Como con los poderosos la justicia humana no se relaciona, la muerte de los ancianos se encontró muy natural, la iglesia elevó sus preces y Luis se casó con la elegida de su corazón y el fraile agustino vivió con ellos meciendo la cuna de sus nietos, pues para él Luis era su hijo. El crimen quedó completamente ignorado y como Luis y su esposa se querían con delirio, aunque algunas veces recordaban su asesinato; eran tan felices y encontraban tan lógico destruir un mundo para gozar ellos un segundo más de placer, que murieron tranquilos y solo mucho tiempo después se despertaron en el espacio y se miraron el uno al otro con horror, sin que por esto dejaran de amarse, pero se dieron palabra mutuamente de morir juntos asfixiados como habían hecho morir a sus abuelos, y volvieron a la tierra. Luis, convertido en un hombre de pueblo y ella en un humilde criado. Los dos han muerto como pidieron: juntos y asfixiados; no merecían vivir tranquilos los que cometieron un doble asesinato, porque aunque les ayudó poderosamente el fraile agustino y este era tan culpable como ellos, el mayor número de criminales no quita la culpa individual de cada uno: cada cual es responsable de sus actos y cada cual paga lo que debe.

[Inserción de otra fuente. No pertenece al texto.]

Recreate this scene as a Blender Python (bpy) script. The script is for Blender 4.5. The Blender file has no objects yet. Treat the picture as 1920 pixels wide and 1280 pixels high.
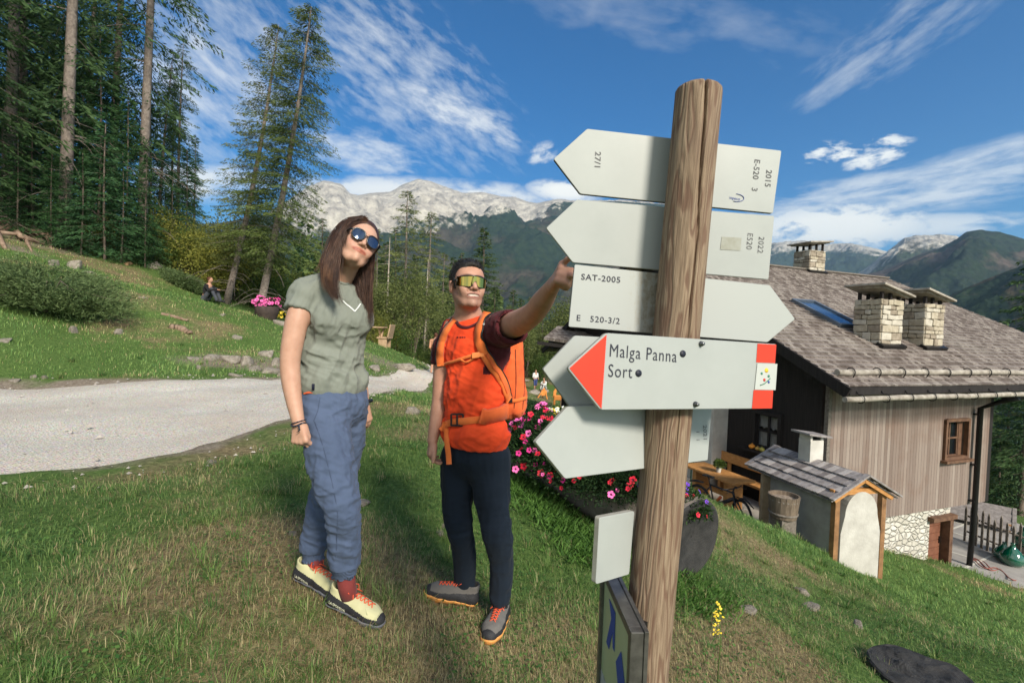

Razón tenías al decir que para morir tan desgraciadamente tal vez cometieron un horrendo crimen. Compadeced a todos aquellos que no mueren en su lecho tranquilamente, porque su despertar en el espacio es muy triste. Adiós».
Efectivamente que debemos compadecer a todos aquellos que sin preparación alguna dejan su cuerpo y se encuentran después sin poderse explicar lo que les acontece. Deberá ser horrible ese cambio tan brusco.
¡Qué mala es la impaciencia! Querer gozar sin haber llegado la hora del goce merecido, ¡cuántas angustias proporciona! Por una hora de placer, hay después cien siglos de dolor.
No seamos impacientes, no queramos recoger la cosecha del trigo que no hemos sembrado.
Sembremos primero amor, abnegación, sacrificios, y la recolección será abundante y podremos morir en nuestro lecho rodeados de seres amigos.
La muerte violenta debe ser horrible para el espíritu. Dichosos los que tienen la muerte del justo.